* Task directions:
Find each line with the word "picture" in it, then give the total alone.

* Collected data:
________
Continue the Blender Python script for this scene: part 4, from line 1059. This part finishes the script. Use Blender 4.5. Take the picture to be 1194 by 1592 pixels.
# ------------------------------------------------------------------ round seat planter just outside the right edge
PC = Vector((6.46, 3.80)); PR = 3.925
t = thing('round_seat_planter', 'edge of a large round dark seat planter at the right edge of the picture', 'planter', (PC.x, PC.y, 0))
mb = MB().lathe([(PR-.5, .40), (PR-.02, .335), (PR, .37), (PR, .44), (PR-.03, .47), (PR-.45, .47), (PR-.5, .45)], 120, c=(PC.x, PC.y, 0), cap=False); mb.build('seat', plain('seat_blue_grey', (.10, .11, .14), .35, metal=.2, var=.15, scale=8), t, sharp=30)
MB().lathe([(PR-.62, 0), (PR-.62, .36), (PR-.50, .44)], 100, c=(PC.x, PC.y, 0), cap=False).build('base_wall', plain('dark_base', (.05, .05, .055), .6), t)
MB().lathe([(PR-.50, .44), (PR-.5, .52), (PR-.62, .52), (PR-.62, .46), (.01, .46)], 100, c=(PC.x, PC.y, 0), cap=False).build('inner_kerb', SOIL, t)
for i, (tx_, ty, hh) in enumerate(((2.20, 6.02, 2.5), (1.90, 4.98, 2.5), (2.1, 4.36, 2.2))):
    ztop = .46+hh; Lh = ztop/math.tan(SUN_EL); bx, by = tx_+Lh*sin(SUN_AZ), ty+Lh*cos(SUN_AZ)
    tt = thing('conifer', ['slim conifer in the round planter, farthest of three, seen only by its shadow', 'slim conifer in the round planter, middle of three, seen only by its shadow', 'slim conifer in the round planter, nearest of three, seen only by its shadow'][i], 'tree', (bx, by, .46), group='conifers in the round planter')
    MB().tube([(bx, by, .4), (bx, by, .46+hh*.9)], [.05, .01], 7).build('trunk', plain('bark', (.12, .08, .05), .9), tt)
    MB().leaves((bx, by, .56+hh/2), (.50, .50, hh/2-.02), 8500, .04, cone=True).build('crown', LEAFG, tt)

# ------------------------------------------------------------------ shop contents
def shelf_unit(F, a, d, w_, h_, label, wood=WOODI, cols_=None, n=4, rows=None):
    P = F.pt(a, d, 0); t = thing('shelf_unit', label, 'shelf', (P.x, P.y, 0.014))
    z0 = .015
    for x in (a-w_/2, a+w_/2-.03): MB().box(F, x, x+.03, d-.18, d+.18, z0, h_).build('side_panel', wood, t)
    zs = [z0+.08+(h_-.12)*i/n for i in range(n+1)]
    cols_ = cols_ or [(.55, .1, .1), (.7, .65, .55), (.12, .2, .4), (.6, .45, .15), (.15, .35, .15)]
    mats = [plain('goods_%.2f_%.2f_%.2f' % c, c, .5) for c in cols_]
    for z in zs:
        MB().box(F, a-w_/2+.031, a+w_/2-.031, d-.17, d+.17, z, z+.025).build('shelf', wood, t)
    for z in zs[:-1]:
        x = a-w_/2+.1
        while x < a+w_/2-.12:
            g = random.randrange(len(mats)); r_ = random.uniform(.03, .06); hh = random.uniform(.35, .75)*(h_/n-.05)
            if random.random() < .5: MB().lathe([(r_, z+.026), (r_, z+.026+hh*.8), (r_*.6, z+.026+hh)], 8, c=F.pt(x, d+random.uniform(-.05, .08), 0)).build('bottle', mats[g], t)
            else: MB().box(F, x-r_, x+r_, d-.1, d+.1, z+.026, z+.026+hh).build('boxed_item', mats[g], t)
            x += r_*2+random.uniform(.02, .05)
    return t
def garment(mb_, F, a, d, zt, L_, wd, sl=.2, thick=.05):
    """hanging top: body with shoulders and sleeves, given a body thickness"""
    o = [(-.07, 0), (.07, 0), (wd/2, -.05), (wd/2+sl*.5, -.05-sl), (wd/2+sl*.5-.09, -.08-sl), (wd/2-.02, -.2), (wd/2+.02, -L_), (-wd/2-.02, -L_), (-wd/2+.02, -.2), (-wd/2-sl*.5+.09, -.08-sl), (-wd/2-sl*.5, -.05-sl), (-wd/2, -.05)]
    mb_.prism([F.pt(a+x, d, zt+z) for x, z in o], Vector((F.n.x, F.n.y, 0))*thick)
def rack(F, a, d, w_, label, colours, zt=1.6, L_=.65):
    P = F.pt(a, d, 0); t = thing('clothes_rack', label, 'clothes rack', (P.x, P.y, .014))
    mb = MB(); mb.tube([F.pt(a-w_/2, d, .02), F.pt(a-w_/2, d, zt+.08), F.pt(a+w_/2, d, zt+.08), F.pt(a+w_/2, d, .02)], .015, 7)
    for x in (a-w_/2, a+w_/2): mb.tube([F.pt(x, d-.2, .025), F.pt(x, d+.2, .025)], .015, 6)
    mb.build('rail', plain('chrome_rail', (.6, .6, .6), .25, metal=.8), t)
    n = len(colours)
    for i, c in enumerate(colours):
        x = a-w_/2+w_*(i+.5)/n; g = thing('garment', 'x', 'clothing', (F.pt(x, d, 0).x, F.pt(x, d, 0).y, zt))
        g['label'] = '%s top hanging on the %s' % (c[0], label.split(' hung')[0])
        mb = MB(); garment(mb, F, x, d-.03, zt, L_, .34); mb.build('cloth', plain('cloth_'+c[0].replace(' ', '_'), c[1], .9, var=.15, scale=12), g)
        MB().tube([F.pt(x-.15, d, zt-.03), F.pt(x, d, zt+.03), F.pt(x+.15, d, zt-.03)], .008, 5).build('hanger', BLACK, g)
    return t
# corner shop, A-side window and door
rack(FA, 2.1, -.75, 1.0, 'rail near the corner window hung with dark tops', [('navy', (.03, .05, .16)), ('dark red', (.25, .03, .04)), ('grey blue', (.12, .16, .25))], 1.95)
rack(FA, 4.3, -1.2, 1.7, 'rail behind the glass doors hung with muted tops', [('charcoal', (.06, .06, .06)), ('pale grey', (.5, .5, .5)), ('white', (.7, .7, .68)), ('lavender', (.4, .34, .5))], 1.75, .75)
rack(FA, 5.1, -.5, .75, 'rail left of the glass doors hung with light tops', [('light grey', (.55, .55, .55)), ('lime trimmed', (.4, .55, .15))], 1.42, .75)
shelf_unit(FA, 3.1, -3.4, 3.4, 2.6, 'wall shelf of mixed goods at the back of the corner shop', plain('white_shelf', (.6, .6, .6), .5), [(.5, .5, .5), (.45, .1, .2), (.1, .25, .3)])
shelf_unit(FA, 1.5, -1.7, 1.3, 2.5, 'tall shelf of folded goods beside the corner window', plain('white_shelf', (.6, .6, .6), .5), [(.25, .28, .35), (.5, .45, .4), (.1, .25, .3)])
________
* Solution for this exercise:
2